Fenômeno semelhante aconteceu com "Rated R: Republicans in Hollywood", exibido pelo AMC em setembro e agora programado para uma segunda transmissão. "Rated R", diz o diretor, Jesse Moss, é "um vislumbre do movimento conservador que normalmente não vemos, excluído o componente evangélico".
Ainda que uma minoria, alguns cineastas produziram documentários conservadores durante a campanha, como "Celsius 41.11: The Temperature at Which the Brain Begins to Die", escrito e produzido por Lionel Chetwynd e Ted Steinberg, e lançado em outubro. Um exemplo mais típico de cineasta politizado é Moss, que disse que sua posição política se enquadra perfeitamente à da "comunidade dos documentaristas, que é muito progressista". Dez anos atrás, ele trabalhava como redator de discursos para o Partido Democrata, e está considerando agora um filme sobre os ataques com antraz no final de 2001. "Não conheço ninguém que tenha votado em George W. Bush", disse Moss. "Creio que essa seja uma grande área cega para os documentaristas".
"Por trás da agenda liberal está a idéia de que eu estou certo e você está errado. Meu medo era que boa parte do material vindo da esquerda ou dos democratas só falasse aos já convencidos. Às vezes penso em "Fahrenheit 11 de Setembro" como uma tentativa de criar uma igreja laica. Você iria ao cinema para participar do culto coletivo contra Bush, aquele herege", argumenta Morris.
"Desde que você prove que o filme pode faturar, é possível dizer qualquer coisa", afirma o cineasta Alex Gibney. "Creio que se Rupert Murdoch acreditasse que é possível ganhar dinheiro com um canal fervorosamente esquerdista, ele o criaria". Gibney e Eugene Jarecki produziram "The Trials of Henry Kissinger", lançado em 2002. Gibney agora está concluindo um projeto sobre a Enron que vai estrear no Sundance Film Festival do mês que vem. Jarecki também vai exibir um documentário no Sundance, sobre o militarismo norte-americano. Ele e Gibney receberam sugestões de que seria melhor lançar os filmes antes da eleição. Ambos resistiram, dizem, em parte porque queriam que seus filmes fossem vistos em contexto histórico mais amplo que o da eleição.

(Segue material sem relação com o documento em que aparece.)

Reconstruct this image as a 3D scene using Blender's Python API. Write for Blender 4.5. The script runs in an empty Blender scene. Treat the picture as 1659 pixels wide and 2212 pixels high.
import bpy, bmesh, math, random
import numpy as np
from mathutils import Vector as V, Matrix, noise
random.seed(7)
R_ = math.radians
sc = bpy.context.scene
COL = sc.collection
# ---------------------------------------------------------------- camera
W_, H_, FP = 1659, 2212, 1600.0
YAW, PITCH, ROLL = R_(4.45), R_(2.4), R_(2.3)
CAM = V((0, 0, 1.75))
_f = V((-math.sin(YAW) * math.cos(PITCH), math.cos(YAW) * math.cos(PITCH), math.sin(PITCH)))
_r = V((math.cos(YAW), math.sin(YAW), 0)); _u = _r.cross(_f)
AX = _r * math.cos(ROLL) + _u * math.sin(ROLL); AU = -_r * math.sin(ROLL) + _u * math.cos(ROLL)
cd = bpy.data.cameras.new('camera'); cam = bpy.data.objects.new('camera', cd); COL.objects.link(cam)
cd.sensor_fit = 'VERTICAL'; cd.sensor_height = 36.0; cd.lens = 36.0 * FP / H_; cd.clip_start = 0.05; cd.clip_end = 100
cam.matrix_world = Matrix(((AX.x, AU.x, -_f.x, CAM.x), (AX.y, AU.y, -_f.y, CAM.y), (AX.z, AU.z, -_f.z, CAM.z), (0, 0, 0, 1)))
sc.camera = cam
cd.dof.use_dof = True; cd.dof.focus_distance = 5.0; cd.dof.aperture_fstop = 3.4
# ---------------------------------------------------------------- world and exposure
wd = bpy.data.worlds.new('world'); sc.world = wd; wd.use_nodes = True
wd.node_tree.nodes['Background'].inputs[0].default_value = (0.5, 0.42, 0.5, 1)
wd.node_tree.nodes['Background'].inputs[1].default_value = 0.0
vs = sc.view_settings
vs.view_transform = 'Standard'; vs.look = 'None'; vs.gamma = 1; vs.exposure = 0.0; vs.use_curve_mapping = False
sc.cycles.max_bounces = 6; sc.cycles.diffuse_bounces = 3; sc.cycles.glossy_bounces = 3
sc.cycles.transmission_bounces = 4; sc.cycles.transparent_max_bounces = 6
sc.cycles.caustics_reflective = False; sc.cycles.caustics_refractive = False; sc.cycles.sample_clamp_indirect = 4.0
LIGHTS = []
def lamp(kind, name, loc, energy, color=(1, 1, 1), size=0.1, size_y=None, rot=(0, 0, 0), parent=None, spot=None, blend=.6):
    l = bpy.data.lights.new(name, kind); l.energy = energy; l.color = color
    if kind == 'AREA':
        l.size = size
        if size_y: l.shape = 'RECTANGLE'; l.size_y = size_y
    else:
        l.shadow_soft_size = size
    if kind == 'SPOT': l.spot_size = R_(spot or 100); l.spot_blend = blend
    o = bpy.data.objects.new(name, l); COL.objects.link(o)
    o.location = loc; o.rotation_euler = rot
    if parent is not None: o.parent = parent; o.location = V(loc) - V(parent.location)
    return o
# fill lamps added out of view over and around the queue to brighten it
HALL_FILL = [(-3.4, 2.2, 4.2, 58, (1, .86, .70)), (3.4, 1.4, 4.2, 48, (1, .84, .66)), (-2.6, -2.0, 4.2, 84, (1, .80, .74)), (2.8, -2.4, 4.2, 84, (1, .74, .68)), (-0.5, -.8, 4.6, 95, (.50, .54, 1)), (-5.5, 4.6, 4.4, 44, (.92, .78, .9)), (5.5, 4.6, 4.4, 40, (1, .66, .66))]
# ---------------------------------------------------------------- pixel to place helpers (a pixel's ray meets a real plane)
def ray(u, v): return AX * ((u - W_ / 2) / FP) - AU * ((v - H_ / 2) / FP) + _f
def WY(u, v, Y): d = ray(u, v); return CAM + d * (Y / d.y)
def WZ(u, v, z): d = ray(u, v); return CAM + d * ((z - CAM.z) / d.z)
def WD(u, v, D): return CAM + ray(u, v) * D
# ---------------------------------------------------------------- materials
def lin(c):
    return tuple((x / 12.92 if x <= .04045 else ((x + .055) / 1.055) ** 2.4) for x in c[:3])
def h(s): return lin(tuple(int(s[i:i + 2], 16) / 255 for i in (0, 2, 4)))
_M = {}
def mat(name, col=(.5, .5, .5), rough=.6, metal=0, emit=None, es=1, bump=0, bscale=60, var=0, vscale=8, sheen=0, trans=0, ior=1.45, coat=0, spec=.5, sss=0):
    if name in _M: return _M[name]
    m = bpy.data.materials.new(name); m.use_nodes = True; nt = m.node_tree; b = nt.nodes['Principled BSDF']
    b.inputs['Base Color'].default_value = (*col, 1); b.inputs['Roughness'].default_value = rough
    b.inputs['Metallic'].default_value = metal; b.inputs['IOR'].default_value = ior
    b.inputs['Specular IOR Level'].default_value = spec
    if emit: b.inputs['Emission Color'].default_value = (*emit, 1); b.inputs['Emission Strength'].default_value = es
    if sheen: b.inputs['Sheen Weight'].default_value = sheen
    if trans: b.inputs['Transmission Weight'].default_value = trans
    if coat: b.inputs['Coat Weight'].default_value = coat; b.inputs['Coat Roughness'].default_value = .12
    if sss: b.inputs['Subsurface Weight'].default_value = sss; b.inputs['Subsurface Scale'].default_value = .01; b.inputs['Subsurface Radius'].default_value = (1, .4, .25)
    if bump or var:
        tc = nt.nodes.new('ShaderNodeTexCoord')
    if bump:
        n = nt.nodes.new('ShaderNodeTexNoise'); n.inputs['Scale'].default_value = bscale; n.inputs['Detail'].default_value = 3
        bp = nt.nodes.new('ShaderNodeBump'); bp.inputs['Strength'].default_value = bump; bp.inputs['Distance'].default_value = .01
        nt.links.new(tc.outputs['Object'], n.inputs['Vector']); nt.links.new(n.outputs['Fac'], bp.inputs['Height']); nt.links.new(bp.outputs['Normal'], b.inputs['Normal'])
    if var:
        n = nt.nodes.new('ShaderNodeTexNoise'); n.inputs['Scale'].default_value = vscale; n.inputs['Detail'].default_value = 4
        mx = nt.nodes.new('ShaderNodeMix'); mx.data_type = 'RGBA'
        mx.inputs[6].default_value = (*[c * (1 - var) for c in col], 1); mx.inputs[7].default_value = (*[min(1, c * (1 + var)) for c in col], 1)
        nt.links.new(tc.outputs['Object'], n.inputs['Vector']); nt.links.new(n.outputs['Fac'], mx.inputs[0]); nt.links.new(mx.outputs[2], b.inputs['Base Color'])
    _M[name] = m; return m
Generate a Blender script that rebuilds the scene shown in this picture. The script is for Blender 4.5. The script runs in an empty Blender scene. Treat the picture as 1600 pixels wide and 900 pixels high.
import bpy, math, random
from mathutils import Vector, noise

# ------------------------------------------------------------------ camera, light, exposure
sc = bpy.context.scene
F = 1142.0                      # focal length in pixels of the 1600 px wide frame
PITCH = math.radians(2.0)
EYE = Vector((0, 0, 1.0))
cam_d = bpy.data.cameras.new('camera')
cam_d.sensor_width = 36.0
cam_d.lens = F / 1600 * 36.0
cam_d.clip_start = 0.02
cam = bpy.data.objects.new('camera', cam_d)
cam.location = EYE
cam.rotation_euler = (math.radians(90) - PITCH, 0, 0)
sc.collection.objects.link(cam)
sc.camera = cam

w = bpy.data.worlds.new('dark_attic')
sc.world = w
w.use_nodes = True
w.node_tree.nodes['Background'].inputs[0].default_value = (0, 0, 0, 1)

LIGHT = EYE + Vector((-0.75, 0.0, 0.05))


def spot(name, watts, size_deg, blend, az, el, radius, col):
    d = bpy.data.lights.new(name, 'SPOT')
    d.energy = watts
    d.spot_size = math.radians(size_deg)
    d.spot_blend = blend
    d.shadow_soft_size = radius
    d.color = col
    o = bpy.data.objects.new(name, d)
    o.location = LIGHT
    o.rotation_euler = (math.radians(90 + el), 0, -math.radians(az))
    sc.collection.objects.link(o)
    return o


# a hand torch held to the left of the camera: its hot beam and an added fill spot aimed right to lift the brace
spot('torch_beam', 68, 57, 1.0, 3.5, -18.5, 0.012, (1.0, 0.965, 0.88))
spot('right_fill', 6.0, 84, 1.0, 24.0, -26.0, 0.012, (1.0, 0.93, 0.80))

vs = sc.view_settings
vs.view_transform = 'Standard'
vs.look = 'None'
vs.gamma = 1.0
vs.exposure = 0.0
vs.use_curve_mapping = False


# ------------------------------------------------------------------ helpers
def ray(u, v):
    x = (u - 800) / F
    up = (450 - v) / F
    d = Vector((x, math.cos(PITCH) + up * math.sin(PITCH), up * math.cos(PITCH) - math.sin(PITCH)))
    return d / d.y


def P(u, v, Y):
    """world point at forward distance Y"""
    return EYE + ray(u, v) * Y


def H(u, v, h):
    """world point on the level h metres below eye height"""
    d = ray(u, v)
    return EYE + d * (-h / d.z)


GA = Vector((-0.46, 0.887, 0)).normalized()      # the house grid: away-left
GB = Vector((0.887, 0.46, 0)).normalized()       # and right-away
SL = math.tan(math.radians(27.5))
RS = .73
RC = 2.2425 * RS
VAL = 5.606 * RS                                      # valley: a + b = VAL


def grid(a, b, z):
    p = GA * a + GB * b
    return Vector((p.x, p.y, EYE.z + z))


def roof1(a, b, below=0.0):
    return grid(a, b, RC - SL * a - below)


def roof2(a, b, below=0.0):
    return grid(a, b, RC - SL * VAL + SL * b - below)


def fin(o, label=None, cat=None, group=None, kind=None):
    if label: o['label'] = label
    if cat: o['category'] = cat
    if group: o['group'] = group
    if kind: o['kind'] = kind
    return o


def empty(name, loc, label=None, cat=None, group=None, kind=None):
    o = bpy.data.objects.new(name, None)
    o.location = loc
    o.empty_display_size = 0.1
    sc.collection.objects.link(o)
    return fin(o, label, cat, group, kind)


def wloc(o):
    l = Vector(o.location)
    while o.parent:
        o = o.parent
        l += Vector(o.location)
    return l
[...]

Morris concorda. "Gostaria de ver mais jornalismo investigativo que não seja partidário", disse. "Com "Sob a Névoa...", queríamos deixar claro que os erros horrendos do Vietnã não foram cometidos só pelos republicanos. Quem começou foi Kennedy e Johnson. Deveríamos estar cientes de que os erros não foram cometidos apenas por republicanos".